Manchmal komme ich mir vor wie in einem Hamsterrad.
Eine Krise jagt die andere: Um mich herum – und manchmal in meinem Leben und im Leben von Menschen, die mir wichtig sind.

Ich renne und renne, damit ich hinterherkomme. Ich habe Angst, dass ich sonst hin-und hergewirbelt werde, die Kontrolle verliere.
Aber: Rausspringen aus dem Hamsterrad – schaffe ich das? Traue ich mich? Immerhin, rennen kann ich. Einfach geradeaus rennen, das bin ich gewohnt, da bin ich ziemlich sicher. Zum Rausspringen brauche ich zumindest etwas, das mich lockt.

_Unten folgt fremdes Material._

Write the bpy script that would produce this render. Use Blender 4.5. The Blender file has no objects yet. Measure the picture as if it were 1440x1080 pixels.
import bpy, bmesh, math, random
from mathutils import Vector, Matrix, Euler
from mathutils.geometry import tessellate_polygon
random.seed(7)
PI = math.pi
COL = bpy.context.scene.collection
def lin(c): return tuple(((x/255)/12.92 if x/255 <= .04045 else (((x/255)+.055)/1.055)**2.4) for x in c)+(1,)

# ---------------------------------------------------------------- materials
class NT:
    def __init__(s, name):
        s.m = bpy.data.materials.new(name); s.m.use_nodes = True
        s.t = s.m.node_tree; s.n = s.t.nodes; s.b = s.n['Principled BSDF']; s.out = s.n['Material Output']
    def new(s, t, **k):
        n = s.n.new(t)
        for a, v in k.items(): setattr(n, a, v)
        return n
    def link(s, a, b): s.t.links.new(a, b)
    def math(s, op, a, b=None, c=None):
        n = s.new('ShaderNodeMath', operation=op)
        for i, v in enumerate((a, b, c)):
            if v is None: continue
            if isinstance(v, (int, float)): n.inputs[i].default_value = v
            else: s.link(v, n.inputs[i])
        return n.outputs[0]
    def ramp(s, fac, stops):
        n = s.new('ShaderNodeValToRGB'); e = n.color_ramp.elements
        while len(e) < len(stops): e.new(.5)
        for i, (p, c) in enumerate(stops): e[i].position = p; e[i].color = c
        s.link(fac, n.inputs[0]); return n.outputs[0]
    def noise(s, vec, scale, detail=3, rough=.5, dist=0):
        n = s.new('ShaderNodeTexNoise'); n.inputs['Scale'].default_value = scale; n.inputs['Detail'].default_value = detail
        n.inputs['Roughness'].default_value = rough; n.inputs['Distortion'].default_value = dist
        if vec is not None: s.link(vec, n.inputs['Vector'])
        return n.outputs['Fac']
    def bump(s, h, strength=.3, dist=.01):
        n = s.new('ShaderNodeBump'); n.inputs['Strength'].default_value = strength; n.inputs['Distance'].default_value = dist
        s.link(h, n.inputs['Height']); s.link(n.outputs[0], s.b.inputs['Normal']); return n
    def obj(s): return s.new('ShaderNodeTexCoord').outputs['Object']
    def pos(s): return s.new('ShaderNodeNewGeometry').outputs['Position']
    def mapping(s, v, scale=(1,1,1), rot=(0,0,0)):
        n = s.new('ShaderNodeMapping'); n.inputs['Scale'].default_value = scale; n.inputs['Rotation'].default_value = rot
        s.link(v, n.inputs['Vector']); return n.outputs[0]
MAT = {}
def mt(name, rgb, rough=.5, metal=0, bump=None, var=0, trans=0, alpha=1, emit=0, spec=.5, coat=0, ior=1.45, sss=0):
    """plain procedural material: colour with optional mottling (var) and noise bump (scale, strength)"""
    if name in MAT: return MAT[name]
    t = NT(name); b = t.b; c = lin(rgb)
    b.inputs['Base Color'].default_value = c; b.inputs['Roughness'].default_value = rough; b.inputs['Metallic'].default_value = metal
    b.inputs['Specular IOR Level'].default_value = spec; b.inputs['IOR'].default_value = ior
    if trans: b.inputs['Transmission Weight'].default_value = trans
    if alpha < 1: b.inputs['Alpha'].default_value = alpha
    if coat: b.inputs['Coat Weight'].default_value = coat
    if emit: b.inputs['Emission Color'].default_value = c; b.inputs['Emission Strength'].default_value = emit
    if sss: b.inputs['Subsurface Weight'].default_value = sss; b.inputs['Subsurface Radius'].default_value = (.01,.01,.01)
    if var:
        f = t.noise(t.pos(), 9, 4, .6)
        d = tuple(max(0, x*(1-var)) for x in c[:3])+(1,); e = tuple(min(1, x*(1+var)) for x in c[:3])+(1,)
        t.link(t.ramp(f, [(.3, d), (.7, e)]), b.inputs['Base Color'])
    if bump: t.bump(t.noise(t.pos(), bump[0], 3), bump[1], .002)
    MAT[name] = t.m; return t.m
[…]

Mir fallen die Wasserschöpfräder ein, die sich von Frühling bis Herbst in der Gegend um Möhrendorf drehen und deren Methode der Wiesenbewässerung inzwischen von der UNESCO zum Immateriellen Weltkulturerbe erklärt wurde.

So ein Wasserrad, das hätte was:
Es dreht sich scheinbar von ganz allein. Es nutzt die Kraft des Wassers – und es macht etwas damit: Wiesen wässern. Man könnte damit auch Strom erzeugen, Mehl mahlen oder Eisen schmieden.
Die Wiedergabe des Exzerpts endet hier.